• GIVEN PROBLEM: Without the pictures, output the lines of the material from the very first through the one that holds "tag(mb.build('rebar_offcut', REBAR, None, None, True), 'straight".

::::::::

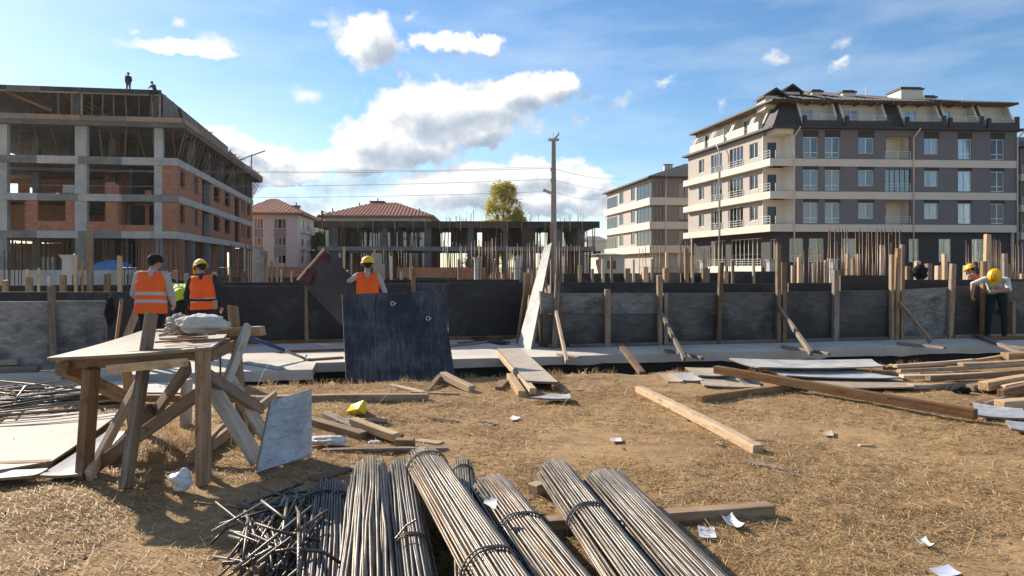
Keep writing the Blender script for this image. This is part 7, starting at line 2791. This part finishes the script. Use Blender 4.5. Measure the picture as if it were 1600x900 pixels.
G_C = 'cut bar ends in the tangled heap'
for k in range(118):
    px, py = random.uniform(372, 500), random.uniform(812, 905)
    if k > 84:
        px, py = random.uniform(405, 500), random.uniform(785, 835)
    c = gnd(px, py)
    L_ = random.uniform(0.25, 0.62)
    if k < 60:
        c, L_ = gnd(random.uniform(378, 500), random.uniform(845, 910)), random.uniform(0.45, 0.85)
    a = random.gauss(math.pi / 2 + 0.12, 0.22) if k < 66 else random.uniform(0, math.pi)
    lift = random.uniform(0.02, 0.20) * (1 - abs(px - 430) / 140) + 0.01 if k <= 84 else random.uniform(0.01, 0.10)
    tilt = random.uniform(-0.12, 0.18) if k < 66 else random.uniform(-0.45, 0.45)
    d = Vector((math.cos(a), math.sin(a), tilt)) * L_ / 2
    p0, p1 = c + Vector((0, 0, lift)) - d, c + Vector((0, 0, lift)) + d
    for q in (p0, p1):
        q.z = max(q.z, 0.008)
    M = frame_x(p0, p1)
    mb = MB()
    Lh = (p1 - p0).length / 2
    mb.tube([(-Lh, 0, 0), (0, random.uniform(-.003, .003), random.uniform(-.003, .003)), (Lh, 0, 0)], random.choice((0.006, 0.008, 0.0075, 0.010)), 6)
    o = mb.build('rebar_offcut', (REBAR_D if k > 84 or k % 4 == 0 else REBAR), None, M, True)
    if k > 84:
        tag(o, 'dark bar end in the low scatter behind the tangled heap', 'rebar', 'dark bar ends behind the tangled heap')
    else:
        tag(o, 'cut bar end lying in the tangled heap left of the rebar bundles', 'rebar', G_C)
for (pts, lab) in (([(356, 822, .05), (330, 850, .02)], None), ([(500, 845, .16), (440, 832, .22), (400, 818, .24)], None), ([(533, 880, .16), (505, 862, .2), (455, 858, .24), (430, 862, .24)], None), ([(452, 768, .04), (466, 800, .2), (466, 830, .25)], None)):
    mb = MB()
    mb.tube([gnd(*q) for q in pts], 0.008, 6)
    tag(mb.build('rebar_offcut', REBAR_R, None, None, True), 'cut bar end lying in the tangled heap left of the rebar bundles', 'rebar', G_C)
mb = MB()
mb.tube([gnd(466, 905, 0.28), gnd(467, 800, 0.22)], 0.008, 6)
tag(mb.build('rebar_offcut', REBAR, None, None, True), 'straight upright looking bar standing out in front of the tangled heap', 'rebar', G_C)

G_D = 'loose bars on the dusty board'
for k in range(46):
    if k < 18:
        c = gnd(random.uniform(-30, 70), random.uniform(640, 668))
        a, L_ = random.gauss(0.55, 0.07), random.uniform(1.2, 2.0)
    elif k < 34:
        c = gnd(random.uniform(-10, 90), random.uniform(618, 645))
        a, L_ = random.gauss(-0.15, 0.5), random.uniform(0.7, 1.6)
    else:
        c = gnd(random.uniform(70, 122), random.uniform(625, 650))
        a, L_ = random.uniform(-0.6, 0.9), random.uniform(0.3, 0.8)
    c.z = random.uniform(0.075, 0.19)
    d = Vector((math.cos(a), math.sin(a), random.uniform(-0.05, 0.08))) * L_ / 2
    M = frame_x(c - d, c + d)
    mb = MB()
    mb.tube([(-L_ / 2, 0, 0), (0, random.uniform(-.02, .02), 0), (L_ / 2, 0, 0)], 0.010, 6)
    tag(mb.build('loose_bar', REBAR if k % 3 else REBAR_D, None, M, True), 'steel bar in the loose tangle on the dusty board at far left', 'rebar', G_D)
mb = MB()
mb.tube([gnd(15, 637, 0.12), gnd(40, 603, 0.3)], 0.010, 6)
tag(mb.build('loose_bar', REBAR, None, None, True), 'bar end pointing up out of the loose tangle at far left', 'rebar', G_D)
mb = MB()
mb.tube([gnd(122, 640, 0.1), gnd(150, 630, 0.14), gnd(162, 642, 0.02)], 0.010, 6)
tag(mb.build('loose_bar', REBAR_D, None, None, True), 'bent bar end beside the left table leg', 'rebar', G_D)

# ================================================================== litter
m, g = new_mat('plastic_film')
finish(g, (0.70, 0.69, 0.67), 0.25, g.bump(g.noise(g.coord('Object'), 22, 5, 0.6), 0.5, 0.01), 0.0, 0.6, {'Transmission Weight': 0.1})
FILM = m
m, g = new_mat('plastic_yellow')
finish(g, (0.74, 0.60, 0.03), 0.35, g.bump(g.noise(g.coord('Object'), 14, 4, 0.6), 0.6, 0.01), 0.0, 0.5)
YELLOW = m
tag(crumple('plastic_bag', gnd(284, 752, 0.06), 0.082, FILM, 31, 0.42, 1.6, 4, (0.9, 0.7, 0.95), flat=-0.06, fine=0.03), 'crumpled clear plastic bag on the straw under the table', 'plastic bag')
tag(crumple('plastic_film', gnd(512, 688, 0.03), 0.17, FILM, 33, 0.4, 2.2, 4, (1.05, 0.5, 0.22), flat=-0.03), 'crumpled plastic film beside the wide white board', 'plastic film')
tag(crumple('plastic_film', gnd(586, 691, 0.012), 0.06, FILM, 35, 0.4, 2.2, 3, (1.0, 0.6, 0.25), flat=-0.012), 'little scrap of plastic film before the thin plank', 'plastic film')
t = thing('yellow_plastic', 'bright yellow plastic piece on the straw behind the small timber heap', 'plastic', gnd(557, 646))
mb = MB()
pts_a = [gnd(541, 643, 0.02), gnd(553, 649, 0.0), gnd(571, 648, 0.02), gnd(573, 628, 0.16), gnd(568, 625, 0.18), gnd(548, 633, 0.10)]
q = [Vector(p) for p in pts_a]
mid = gnd(559, 639, 0.12)
back = gnd(560, 628, 0.07)
mb.add(q + [mid, back], [(0, 1, 6, 5), (1, 2, 3, 6), (6, 3, 4, 5), (5, 4, 7), (0, 5, 7), (2, 7, 3), (3, 7, 4), (0, 7, 2, 1)])
mb.build('sheet', YELLOW, t, Matrix())

PAPER = plain('paper_white', (0.64, 0.64, 0.63), 0.8, 0.04, 6.0)
PAPER_B = plain('paper_bluish', (0.50, 0.54, 0.66), 0.8, 0.05, 6.0)
INK = plain('print_grey', (0.30, 0.32, 0.38), 0.8, 0.05)
G_P = 'paper scraps on the straw'


def paper(corners, z, mat, lab, curl=0.005, lines=0):
    c = [gnd(x, y, z) for x, y in corners]
    for p in c:
        p.z += ground_z(p.x, p.y)
    o = sheet('paper', c, 0.0016, mat, None, lab, 'paper', G_P, curl=curl, n=6)
    return o


paper([(1093, 834), (1120, 834.5), (1116, 819), (1090, 817)], 0.018, PAPER_B, 'bluish paper sheet lying flat right of the rightmost bundle')
paper([(1146, 821), (1163, 817), (1143, 803), (1127, 807)], 0.03, PAPER, 'white paper sheet tilted behind the bluish one', 0.02)
paper([(1472, 899), (1503, 893), (1482, 880), (1452, 885)], 0.02, PAPER_B, 'pale paper sheet at the bottom right corner')
paper([(1444, 847), (1460, 848), (1446, 836), (1428, 836)], 0.025, PAPER, 'white paper scrap above the bottom right sheet', 0.02)
paper([(795, 650), (806, 652), (813, 647), (801, 643)], 0.02, PAPER, 'small white scrap on the straw in the middle')
paper([(1284, 672), (1303, 674), (1300, 667), (1287, 667)], 0.02, SH_TAN, 'tan scrap on the straw right of the long pale timber')
paper([(955, 686), (972, 686), (970, 680), (953, 681)], 0.02, PAPER, 'small pale scrap left of the long pale timber')
o = sheet('paper', (gnd(757, 786, 0.27), gnd(775, 796, 0.27), gnd(778, 780, 0.31), gnd(759, 774, 0.31)), 0.0016, PAPER, None, 'white tag lying on the diagonal rebar bundle', 'paper', G_P, curl=0.006, n=4)
lt(1342, 690, 1365, 690, 0.05, 0.03, W_NEW, 'tiny wood chip alone on the straw at right')
lt(1336, 687, 1360, 692, 0.05, 0.012, W_NEW, 'thin wood sliver under the tiny chip at right')

# ================================================================== straw, clods and weeds
def ground_z_np(x, y):
    s, w = SU.x * x + SU.y * y, SV.x * x + SV.y * y
    return np.array([ground_h(a, b) for a, b in zip(s, w)])


def straw(n, seed, y0, y1, name, mat, lmin, lmax, wid, up=0.12, dens=True):
    r = np.random.default_rng(seed)
    u = r.random(n * 2)
    Y = y0 * (y1 / y0) ** u
    X = (r.random(n * 2) * 2 - 1) * (Y * 0.92 + 1.8)
    W = SV.x * X + SV.y * Y
    keep = W < 9.95
    if dens:
        nz = np.array([mnoise.noise(Vector((a * 0.55, b * 0.55, 3.3))) + 0.5 * mnoise.noise(Vector((a * 1.9, b * 1.9, 7.3))) for a, b in zip(X, Y)])
        bare = (X < -0.9) & (Y < 5.4) & (X > -2.4)
        keep &= (nz > -0.30 + 0.55 * r.random(n * 2) - 0.30) & ~(bare & (r.random(n * 2) < 0.6))
    X, Y = X[keep][:n], Y[keep][:n]
    n = len(X)
    Z = ground_z_np(X, Y)
    L = lmin + (lmax - lmin) * r.random(n) ** 2.2
    base_dir = np.where(r.random(n) < 0.6, r.normal(-0.45, 0.5, n), r.uniform(0, np.pi, n))
    dx, dy = np.cos(base_dir), np.sin(base_dir)
    tilt = np.abs(r.normal(0, up, n)) * L
    wd = wid * (0.6 + 0.8 * r.random(n)) * (1 + 0.13 * np.maximum(0, Y - 3.0))
    nx_, ny_ = -dy * wd / 2, dx * wd / 2
    zl = Z + 0.004 + 0.012 * r.random(n)
    bend = r.normal(0, 0.18, n) * L
    V = np.empty((n, 6, 3))
    for k, (t, zz) in enumerate(((-0.5, 0.0), (0.0, 0.6), (0.5, 1.0))):
        cx = X + dx * L * t - dy * bend * (0.25 - t * t) * 2
        cy = Y + dy * L * t + dx * bend * (0.25 - t * t) * 2
        cz = zl + tilt * zz
        V[:, k * 2] = np.stack([cx + nx_, cy + ny_, cz], -1)
        V[:, k * 2 + 1] = np.stack([cx - nx_, cy - ny_, cz + wd * 0.3], -1)
    me = bpy.data.meshes.new(name)
    me.vertices.add(n * 6)
    me.vertices.foreach_set('co', V.reshape(-1))
    b = np.arange(n)[:, None] * 6
    q = np.concatenate([b + np.array([[0, 1, 3, 2]]), b + np.array([[2, 3, 5, 4]])], 1).reshape(-1)
    me.loops.add(len(q))
    me.loops.foreach_set('vertex_index', q)
    me.polygons.add(n * 2)
    me.polygons.foreach_set('loop_start', np.arange(n * 2) * 4)
    me.update(calc_edges=True)
    return kind(link(name, me, Matrix(), None, mat), 'stuff')


m, g = new_mat('straw_dry')
gi = g.n('ShaderNodeNewGeometry').outputs['Random Per Island']
c = g.ramp(gi, [(0.0, (0.20, 0.12, 0.05)), (0.35, (0.40, 0.27, 0.125)), (0.7, (0.55, 0.40, 0.20)), (1.0, (0.68, 0.55, 0.33))])
d = g.n('ShaderNodeBsdfPrincipled', {'Base Color': c, 'Roughness': 0.6, 'Specular IOR Level': 0.3})
tl = g.n('ShaderNodeBsdfTranslucent', {'Color': c})
mx = g.n('ShaderNodeMixShader', {0: 0.25, 1: d.outputs[0], 2: tl.outputs[0]})
g.n('ShaderNodeOutputMaterial', {'Surface': mx.outputs[0]})
STRAW = m
straw(300000, 4, 2.4, 11.5, 'straw', STRAW, 0.014, 0.10, 0.0025)
straw(1800, 14, 2.6, 11.0, 'dry_grass', STRAW, 0.06, 0.22, 0.003, 0.5, False)

# clods and pebbles
r = np.random.default_rng(9)
n = 2600
Y = 2.4 * (10.2 / 2.4) ** r.random(n)
X = (r.random(n) * 2 - 1) * (Y * 0.92 + 1.8)
ok = SV.x * X + SV.y * Y < 10.0
X, Y = X[ok], Y[ok]
Z = ground_z_np(X, Y)
mb = MB()
for x, y, z in zip(X, Y, Z):
    s = 0.004 + 0.02 * random.random() ** 6
    pts = [Vector((random.uniform(.7, 1.2) * a, random.uniform(.7, 1.2) * b, random.uniform(.4, .8) * c_)) * s for a, b, c_ in ((1, 0, 0), (-1, 0, 0), (0, 1, 0), (0, -1, 0), (0, 0, 1), (0, 0, -1))]
    mb.add([Vector((x, y, z + s * 0.2)) + p for p in pts], [(0, 2, 4), (2, 1, 4), (1, 3, 4), (3, 0, 4), (2, 0, 5), (1, 2, 5), (3, 1, 5), (0, 3, 5)])
kind(mb.build('pebbles', plain('clod', (0.30, 0.20, 0.11), 0.95, 0.4, 9.0)), 'stuff')

# tufts of dry weed at the trench lip, green weed between the bundles
def tufts(spots, name, mat, hgt, cnt, spread):
    mb = MB()
    for (x, y) in spots:
        z = ground_z(x, y)
        for k in range(cnt):
            a = random.uniform(0, 6.28)
            rr = random.uniform(0, spread)
            p = Vector((x + math.cos(a) * rr, y + math.sin(a) * rr, z - 0.005))
            h = hgt * random.uniform(0.4, 1.1)
            lean = Vector((random.uniform(-.5, .5), random.uniform(-.5, .5), 1)).normalized()
            w = Vector((random.uniform(-1, 1), random.uniform(-1, 1), 0)).normalized() * 0.0022
            m1 = p + lean * h * 0.6
            tip = p + lean * h + Vector((lean.x, lean.y, -0.3)) * h * 0.3
            mb.add([p - w, p + w, m1 + w * 0.8, m1 - w * 0.8, tip], [(0, 1, 2, 3), (3, 2, 4)])
    return kind(mb.build(name, mat), 'stuff')


sp = []
for k in range(70):
    s = random.uniform(-7, 9)
    w = edge_w(s) - abs(random.gauss(0.05, 0.12))
    p = S(s, w)
    sp.append((p.x, p.y))
tufts(sp, 'weeds', STRAW, 0.13, 16, 0.10)
tufts([(gnd(px, py).x, gnd(px, py).y) for px, py in [(random.uniform(672, 700), random.uniform(830, 905)) for _ in range(16)]], 'green_weeds',
      plain('weed_green', (0.05, 0.075, 0.02), 0.7, 0.4, 9.0), 0.09, 14, 0.05)
tufts([(gnd(px, py).x, gnd(px, py).y) for px, py in [(random.uniform(225, 300), random.uniform(655, 735)) for _ in range(26)]], 'straw_tufts', STRAW, 0.12, 22, 0.12)

# ================================================================== thin haze, added to give the veiling lens glare near the sun
mb = MB()
mb.box(-1000, 1000, -60, 1600, -2.5, 24)
m, g = new_mat('air')
vol = g.n('ShaderNodeVolumePrincipled', {'Color': (0.93, 0.96, 1.0), 'Density': 0.00013, 'Anisotropy': 0.5})
g.n('ShaderNodeOutputMaterial', {'Volume': vol.outputs[0]})
hz = mb.build('haze', m)
kind(hz, 'stuff')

::::::::

• COMPLETE OUTPUT:
Keep writing the Blender script for this image. This is part 7, starting at line 2791. This part finishes the script. Use Blender 4.5. Measure the picture as if it were 1600x900 pixels.
G_C = 'cut bar ends in the tangled heap'
for k in range(118):
    px, py = random.uniform(372, 500), random.uniform(812, 905)
    if k > 84:
        px, py = random.uniform(405, 500), random.uniform(785, 835)
    c = gnd(px, py)
    L_ = random.uniform(0.25, 0.62)
    if k < 60:
        c, L_ = gnd(random.uniform(378, 500), random.uniform(845, 910)), random.uniform(0.45, 0.85)
    a = random.gauss(math.pi / 2 + 0.12, 0.22) if k < 66 else random.uniform(0, math.pi)
    lift = random.uniform(0.02, 0.20) * (1 - abs(px - 430) / 140) + 0.01 if k <= 84 else random.uniform(0.01, 0.10)
    tilt = random.uniform(-0.12, 0.18) if k < 66 else random.uniform(-0.45, 0.45)
    d = Vector((math.cos(a), math.sin(a), tilt)) * L_ / 2
    p0, p1 = c + Vector((0, 0, lift)) - d, c + Vector((0, 0, lift)) + d
    for q in (p0, p1):
        q.z = max(q.z, 0.008)
    M = frame_x(p0, p1)
    mb = MB()
    Lh = (p1 - p0).length / 2
    mb.tube([(-Lh, 0, 0), (0, random.uniform(-.003, .003), random.uniform(-.003, .003)), (Lh, 0, 0)], random.choice((0.006, 0.008, 0.0075, 0.010)), 6)
    o = mb.build('rebar_offcut', (REBAR_D if k > 84 or k % 4 == 0 else REBAR), None, M, True)
    if k > 84:
        tag(o, 'dark bar end in the low scatter behind the tangled heap', 'rebar', 'dark bar ends behind the tangled heap')
    else:
        tag(o, 'cut bar end lying in the tangled heap left of the rebar bundles', 'rebar', G_C)
for (pts, lab) in (([(356, 822, .05), (330, 850, .02)], None), ([(500, 845, .16), (440, 832, .22), (400, 818, .24)], None), ([(533, 880, .16), (505, 862, .2), (455, 858, .24), (430, 862, .24)], None), ([(452, 768, .04), (466, 800, .2), (466, 830, .25)], None)):
    mb = MB()
    mb.tube([gnd(*q) for q in pts], 0.008, 6)
    tag(mb.build('rebar_offcut', REBAR_R, None, None, True), 'cut bar end lying in the tangled heap left of the rebar bundles', 'rebar', G_C)
mb = MB()
mb.tube([gnd(466, 905, 0.28), gnd(467, 800, 0.22)], 0.008, 6)
tag(mb.build('rebar_offcut', REBAR, None, None, True), 'straight upright looking bar standing out in front of the tangled heap', 'rebar', G_C)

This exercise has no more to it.